The IHS Markit/Chartered Institute of Procurement & Supply construction Purchasing Managers' Index rose to 44.2 in October from 43.3 in September. The score was forecast to climb to 44.1.

Nonetheless, a score below 50 indicates contraction, moreover this was close to the ten-year low seen in June.

All three broad categories of activity namely civil engineering, house building and commercial construction logged lower volumes of work.

Civil engineering was the worst performing section, with business activity falling at the sharpest pace since October 2009. House building also decreased at a faster rate. At the same time, commercial construction deteriorated for the tenth straight month, but at the slowest pace since May.

The latest survey revealed a sharp reduction in new work in response to domestic political uncertainty and the economic backdrop.
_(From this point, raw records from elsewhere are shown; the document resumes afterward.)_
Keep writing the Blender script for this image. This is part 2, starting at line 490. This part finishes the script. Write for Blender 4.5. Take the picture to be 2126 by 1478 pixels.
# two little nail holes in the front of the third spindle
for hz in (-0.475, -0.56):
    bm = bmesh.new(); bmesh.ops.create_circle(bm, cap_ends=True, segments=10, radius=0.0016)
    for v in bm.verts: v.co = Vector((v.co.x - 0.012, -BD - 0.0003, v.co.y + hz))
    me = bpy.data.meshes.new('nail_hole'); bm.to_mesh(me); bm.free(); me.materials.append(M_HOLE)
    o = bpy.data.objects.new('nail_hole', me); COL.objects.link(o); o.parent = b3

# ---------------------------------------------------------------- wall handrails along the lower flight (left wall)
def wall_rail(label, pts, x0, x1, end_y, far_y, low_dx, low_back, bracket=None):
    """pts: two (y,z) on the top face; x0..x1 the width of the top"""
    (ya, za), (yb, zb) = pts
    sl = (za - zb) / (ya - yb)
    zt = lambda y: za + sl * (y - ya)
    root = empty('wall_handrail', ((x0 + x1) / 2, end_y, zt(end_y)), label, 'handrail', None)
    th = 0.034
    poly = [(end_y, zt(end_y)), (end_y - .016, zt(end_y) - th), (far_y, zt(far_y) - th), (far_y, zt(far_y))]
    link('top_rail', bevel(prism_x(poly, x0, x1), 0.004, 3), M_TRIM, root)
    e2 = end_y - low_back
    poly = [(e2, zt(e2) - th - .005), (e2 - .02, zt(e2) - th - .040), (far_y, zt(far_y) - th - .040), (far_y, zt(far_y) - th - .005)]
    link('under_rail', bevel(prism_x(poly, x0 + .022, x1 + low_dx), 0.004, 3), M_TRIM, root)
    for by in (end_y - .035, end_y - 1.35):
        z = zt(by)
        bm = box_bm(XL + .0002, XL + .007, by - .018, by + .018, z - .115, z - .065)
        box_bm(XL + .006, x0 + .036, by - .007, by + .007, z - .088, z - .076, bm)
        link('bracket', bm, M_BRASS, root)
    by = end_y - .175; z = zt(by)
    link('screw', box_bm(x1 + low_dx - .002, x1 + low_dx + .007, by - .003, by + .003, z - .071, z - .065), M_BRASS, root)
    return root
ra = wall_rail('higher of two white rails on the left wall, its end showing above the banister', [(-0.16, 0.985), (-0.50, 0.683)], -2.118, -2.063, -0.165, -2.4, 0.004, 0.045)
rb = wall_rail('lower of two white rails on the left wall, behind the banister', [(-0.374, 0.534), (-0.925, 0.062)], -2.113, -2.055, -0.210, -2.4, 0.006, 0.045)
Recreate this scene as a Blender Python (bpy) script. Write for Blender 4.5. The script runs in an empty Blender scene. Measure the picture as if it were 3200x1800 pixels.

Respondents also cited unusually wet weather as an additional headwind to construction output.

Softer demand conditions and a lack of new work to replace completed projects resulted in another fall in staffing. Employment numbers declined in each month since April.

Business optimism towards the year-ahead outlook for construction work remained among the weakest seen since 2012. Political uncertainty also continued to cloud the outlook.

"To say these figures are disappointing is a big understatement," Duncan Brock, group director at the CIPS, said.

"Given that the next political hurdle is December's General Election, all eyes will be on the new administration and clear direction, because at the moment there is little insight into what could possibly pull the sector out of its ditch," Brock added.

With Brexit-uncertainty prolonged, a substantial improvement in commercial property construction or housebuilding seems unlikely, Amy Wood and Hansen Lu, economists at Capital Economics, said.